▸ **Task details**: Reproduce each line from the first in the data through the line that contains "EL = math.atan2(-LZ, math.hypot(LX, LY));" exactly; give nothing else.

━━━━━━━━━━━━━━━━━━━━

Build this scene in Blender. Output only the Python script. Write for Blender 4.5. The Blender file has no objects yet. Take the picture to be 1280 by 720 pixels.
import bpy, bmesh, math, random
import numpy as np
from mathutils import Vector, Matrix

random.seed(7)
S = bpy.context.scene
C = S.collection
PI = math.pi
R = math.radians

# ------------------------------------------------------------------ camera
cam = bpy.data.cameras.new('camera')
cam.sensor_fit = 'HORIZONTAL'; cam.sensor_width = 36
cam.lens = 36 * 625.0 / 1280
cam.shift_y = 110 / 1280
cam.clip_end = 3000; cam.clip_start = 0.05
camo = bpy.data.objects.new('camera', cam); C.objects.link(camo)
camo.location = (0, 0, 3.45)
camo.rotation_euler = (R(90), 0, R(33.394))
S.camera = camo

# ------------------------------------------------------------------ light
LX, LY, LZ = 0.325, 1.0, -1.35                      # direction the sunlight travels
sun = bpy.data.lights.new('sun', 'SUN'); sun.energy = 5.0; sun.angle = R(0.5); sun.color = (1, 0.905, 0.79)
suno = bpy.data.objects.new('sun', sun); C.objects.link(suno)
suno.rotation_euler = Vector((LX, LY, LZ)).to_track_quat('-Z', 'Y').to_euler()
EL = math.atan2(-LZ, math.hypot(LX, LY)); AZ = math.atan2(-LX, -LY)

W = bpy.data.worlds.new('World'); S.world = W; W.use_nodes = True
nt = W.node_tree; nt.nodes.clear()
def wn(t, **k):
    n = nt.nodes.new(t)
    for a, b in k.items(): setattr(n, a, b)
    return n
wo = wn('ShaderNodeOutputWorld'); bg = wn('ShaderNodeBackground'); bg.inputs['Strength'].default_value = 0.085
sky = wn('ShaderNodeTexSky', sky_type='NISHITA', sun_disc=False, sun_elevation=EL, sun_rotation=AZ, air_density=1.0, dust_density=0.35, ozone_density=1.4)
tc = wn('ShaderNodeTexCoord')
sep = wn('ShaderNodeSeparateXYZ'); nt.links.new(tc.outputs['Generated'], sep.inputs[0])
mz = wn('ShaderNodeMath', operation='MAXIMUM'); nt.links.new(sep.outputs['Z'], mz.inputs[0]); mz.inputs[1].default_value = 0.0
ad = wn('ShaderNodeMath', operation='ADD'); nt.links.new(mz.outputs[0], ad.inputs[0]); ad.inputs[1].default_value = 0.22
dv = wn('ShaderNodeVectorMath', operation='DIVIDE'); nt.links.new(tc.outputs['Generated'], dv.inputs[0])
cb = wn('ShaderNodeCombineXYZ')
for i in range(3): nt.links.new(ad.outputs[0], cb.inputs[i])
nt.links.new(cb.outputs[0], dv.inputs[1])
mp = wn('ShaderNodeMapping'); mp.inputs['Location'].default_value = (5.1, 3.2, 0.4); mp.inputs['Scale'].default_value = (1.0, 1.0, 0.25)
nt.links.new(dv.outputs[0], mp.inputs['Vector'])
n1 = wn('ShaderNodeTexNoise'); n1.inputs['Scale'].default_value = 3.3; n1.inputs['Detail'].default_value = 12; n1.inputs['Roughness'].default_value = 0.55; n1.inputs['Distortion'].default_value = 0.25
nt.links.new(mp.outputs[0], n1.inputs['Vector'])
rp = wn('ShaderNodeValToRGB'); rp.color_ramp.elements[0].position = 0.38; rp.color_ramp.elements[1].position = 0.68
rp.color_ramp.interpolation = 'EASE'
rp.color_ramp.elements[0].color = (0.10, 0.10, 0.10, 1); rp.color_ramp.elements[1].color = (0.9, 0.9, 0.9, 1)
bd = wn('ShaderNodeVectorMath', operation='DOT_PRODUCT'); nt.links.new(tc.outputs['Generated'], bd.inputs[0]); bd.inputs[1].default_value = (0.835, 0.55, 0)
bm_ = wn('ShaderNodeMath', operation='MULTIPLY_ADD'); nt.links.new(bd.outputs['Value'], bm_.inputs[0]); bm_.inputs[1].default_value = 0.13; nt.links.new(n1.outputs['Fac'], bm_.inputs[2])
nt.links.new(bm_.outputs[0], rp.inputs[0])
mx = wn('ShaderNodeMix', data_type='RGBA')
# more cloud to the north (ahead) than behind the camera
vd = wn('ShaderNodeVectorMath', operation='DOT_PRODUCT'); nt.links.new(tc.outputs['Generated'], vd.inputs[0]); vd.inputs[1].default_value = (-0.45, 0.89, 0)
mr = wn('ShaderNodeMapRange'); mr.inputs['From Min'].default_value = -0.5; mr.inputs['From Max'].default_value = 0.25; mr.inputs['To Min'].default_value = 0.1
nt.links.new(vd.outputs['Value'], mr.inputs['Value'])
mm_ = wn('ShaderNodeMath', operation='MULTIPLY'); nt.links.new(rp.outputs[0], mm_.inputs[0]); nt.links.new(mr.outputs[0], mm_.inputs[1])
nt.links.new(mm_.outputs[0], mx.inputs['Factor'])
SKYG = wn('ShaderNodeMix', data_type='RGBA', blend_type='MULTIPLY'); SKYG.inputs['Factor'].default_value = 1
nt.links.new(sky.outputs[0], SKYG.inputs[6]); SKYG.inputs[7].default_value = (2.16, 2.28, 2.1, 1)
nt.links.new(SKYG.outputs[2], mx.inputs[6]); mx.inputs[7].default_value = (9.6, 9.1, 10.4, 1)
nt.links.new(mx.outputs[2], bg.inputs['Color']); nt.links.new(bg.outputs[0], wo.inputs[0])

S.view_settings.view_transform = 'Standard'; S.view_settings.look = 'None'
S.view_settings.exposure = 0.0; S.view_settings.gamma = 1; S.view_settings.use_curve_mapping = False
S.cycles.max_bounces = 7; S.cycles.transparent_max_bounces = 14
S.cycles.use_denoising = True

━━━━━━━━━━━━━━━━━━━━

▸ **The answer**:
Build this scene in Blender. Output only the Python script. Write for Blender 4.5. The Blender file has no objects yet. Take the picture to be 1280 by 720 pixels.
import bpy, bmesh, math, random
import numpy as np
from mathutils import Vector, Matrix

random.seed(7)
S = bpy.context.scene
C = S.collection
PI = math.pi
R = math.radians

# ------------------------------------------------------------------ camera
cam = bpy.data.cameras.new('camera')
cam.sensor_fit = 'HORIZONTAL'; cam.sensor_width = 36
cam.lens = 36 * 625.0 / 1280
cam.shift_y = 110 / 1280
cam.clip_end = 3000; cam.clip_start = 0.05
camo = bpy.data.objects.new('camera', cam); C.objects.link(camo)
camo.location = (0, 0, 3.45)
camo.rotation_euler = (R(90), 0, R(33.394))
S.camera = camo

# ------------------------------------------------------------------ light
LX, LY, LZ = 0.325, 1.0, -1.35                      # direction the sunlight travels
sun = bpy.data.lights.new('sun', 'SUN'); sun.energy = 5.0; sun.angle = R(0.5); sun.color = (1, 0.905, 0.79)
suno = bpy.data.objects.new('sun', sun); C.objects.link(suno)
suno.rotation_euler = Vector((LX, LY, LZ)).to_track_quat('-Z', 'Y').to_euler()
EL = math.atan2(-LZ, math.hypot(LX, LY)); AZ = math.atan2(-LX, -LY)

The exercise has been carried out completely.